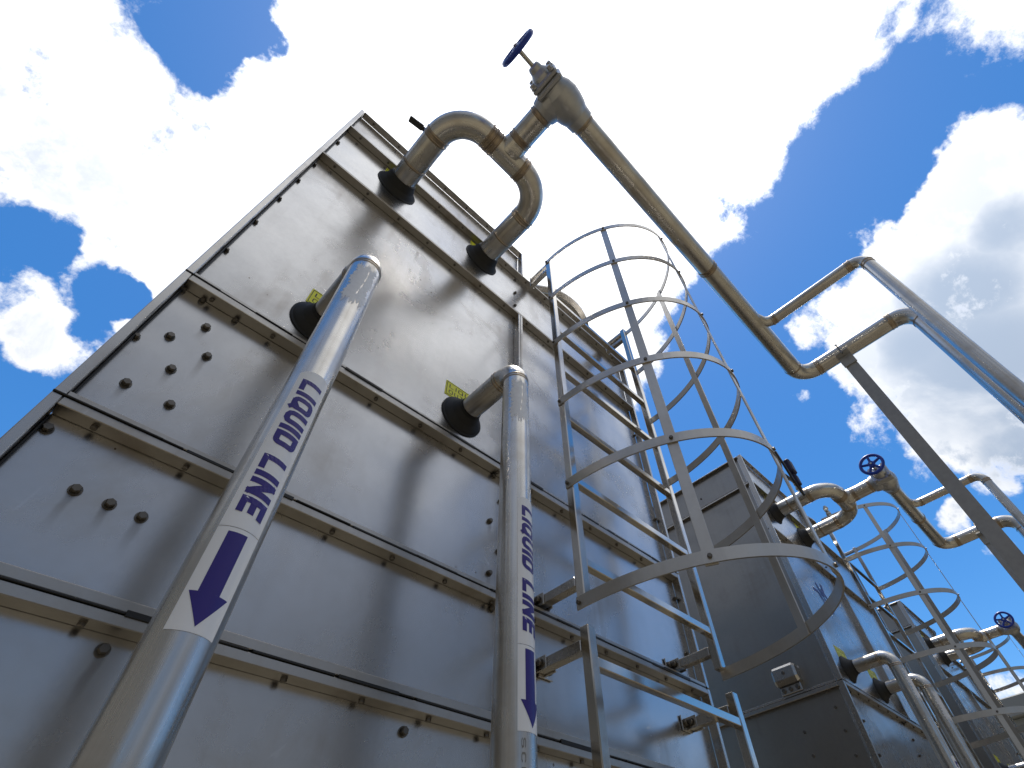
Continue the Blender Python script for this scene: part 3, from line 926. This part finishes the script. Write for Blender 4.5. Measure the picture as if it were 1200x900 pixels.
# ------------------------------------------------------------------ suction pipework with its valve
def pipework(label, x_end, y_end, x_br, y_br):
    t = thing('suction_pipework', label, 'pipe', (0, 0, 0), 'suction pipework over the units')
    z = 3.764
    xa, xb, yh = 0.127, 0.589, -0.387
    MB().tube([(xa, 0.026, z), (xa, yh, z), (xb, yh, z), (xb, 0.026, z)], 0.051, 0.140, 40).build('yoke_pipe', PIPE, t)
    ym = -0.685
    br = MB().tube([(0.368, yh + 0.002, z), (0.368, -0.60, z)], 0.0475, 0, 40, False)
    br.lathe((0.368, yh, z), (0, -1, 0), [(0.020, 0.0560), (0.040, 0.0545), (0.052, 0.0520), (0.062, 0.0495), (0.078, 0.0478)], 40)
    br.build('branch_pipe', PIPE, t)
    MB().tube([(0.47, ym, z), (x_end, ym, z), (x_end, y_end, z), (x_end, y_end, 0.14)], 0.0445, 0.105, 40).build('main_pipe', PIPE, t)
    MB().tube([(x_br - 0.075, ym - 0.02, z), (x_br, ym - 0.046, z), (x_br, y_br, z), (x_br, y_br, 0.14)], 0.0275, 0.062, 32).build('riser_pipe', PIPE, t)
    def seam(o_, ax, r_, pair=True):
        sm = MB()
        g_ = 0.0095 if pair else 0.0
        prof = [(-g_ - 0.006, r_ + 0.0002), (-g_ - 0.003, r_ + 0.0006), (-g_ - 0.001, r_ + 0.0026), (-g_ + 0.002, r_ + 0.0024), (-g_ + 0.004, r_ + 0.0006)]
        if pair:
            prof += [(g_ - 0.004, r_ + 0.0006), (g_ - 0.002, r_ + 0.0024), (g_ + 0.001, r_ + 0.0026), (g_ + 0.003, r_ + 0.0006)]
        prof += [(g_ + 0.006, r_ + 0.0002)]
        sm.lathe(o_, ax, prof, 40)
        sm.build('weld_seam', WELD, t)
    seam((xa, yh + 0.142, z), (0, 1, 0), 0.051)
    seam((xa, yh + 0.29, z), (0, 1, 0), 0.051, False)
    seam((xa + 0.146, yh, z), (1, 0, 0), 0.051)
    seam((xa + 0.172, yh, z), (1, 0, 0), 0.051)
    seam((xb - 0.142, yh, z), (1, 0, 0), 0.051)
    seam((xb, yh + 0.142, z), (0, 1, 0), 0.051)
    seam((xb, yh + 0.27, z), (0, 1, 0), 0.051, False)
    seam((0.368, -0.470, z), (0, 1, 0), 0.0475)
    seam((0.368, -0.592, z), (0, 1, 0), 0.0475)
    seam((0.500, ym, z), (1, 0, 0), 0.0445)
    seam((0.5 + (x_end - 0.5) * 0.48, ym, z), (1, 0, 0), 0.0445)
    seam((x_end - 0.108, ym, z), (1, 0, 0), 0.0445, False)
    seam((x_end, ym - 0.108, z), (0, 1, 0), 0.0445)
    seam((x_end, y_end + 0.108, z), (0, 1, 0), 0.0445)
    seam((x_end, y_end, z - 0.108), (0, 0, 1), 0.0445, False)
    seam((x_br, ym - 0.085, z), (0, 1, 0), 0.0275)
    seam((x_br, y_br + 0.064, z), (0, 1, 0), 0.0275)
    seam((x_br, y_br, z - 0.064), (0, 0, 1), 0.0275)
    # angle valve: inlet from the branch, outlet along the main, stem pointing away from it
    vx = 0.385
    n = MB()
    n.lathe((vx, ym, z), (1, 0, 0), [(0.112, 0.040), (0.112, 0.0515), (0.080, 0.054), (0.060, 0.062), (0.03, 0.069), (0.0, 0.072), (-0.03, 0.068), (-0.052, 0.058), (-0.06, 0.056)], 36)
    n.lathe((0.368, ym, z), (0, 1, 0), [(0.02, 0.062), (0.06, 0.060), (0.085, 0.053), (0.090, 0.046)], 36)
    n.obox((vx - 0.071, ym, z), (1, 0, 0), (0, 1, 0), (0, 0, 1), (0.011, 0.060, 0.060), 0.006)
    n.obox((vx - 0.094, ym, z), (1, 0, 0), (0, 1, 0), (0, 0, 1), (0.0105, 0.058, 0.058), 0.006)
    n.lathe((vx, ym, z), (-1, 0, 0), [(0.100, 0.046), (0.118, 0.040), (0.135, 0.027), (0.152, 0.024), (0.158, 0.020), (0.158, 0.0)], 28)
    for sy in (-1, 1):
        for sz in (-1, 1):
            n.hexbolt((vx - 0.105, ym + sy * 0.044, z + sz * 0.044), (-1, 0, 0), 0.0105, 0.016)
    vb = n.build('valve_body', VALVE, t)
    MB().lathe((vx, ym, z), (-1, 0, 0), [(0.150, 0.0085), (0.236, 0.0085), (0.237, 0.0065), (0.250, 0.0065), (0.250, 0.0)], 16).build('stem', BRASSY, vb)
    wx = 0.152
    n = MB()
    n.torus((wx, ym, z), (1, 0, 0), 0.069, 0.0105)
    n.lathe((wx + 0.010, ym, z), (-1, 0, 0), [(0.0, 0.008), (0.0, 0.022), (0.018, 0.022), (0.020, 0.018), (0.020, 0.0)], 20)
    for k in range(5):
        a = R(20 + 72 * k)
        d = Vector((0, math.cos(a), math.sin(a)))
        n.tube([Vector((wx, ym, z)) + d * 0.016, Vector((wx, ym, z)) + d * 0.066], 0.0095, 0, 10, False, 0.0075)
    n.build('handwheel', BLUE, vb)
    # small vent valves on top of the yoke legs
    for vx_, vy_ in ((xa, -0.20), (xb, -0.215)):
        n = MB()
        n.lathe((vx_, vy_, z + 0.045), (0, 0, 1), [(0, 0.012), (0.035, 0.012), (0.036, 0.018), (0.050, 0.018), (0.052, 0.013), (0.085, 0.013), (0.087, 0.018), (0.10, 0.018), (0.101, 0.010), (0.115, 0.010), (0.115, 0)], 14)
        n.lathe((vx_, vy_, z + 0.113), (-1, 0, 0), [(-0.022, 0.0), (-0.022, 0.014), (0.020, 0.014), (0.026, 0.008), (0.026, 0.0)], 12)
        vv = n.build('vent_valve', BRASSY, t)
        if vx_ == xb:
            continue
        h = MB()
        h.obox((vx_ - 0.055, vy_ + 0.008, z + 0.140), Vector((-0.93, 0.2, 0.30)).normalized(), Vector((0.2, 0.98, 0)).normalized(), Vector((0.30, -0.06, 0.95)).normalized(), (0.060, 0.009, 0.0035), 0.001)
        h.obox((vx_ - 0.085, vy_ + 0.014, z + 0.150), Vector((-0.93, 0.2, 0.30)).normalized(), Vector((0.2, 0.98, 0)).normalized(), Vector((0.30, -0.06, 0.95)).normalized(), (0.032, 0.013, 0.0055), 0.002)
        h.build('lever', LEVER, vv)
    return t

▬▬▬

● **Requirement**
List each line holding the string "from".

● **Answer to this exercise**
Continue the Blender Python script for this scene: part 3, from line 926. This part finishes the script. Write for Blender 4.5. Measure the picture as if it were 1200x900 pixels.
    # angle valve: inlet from the branch, outlet along the main, stem pointing away from it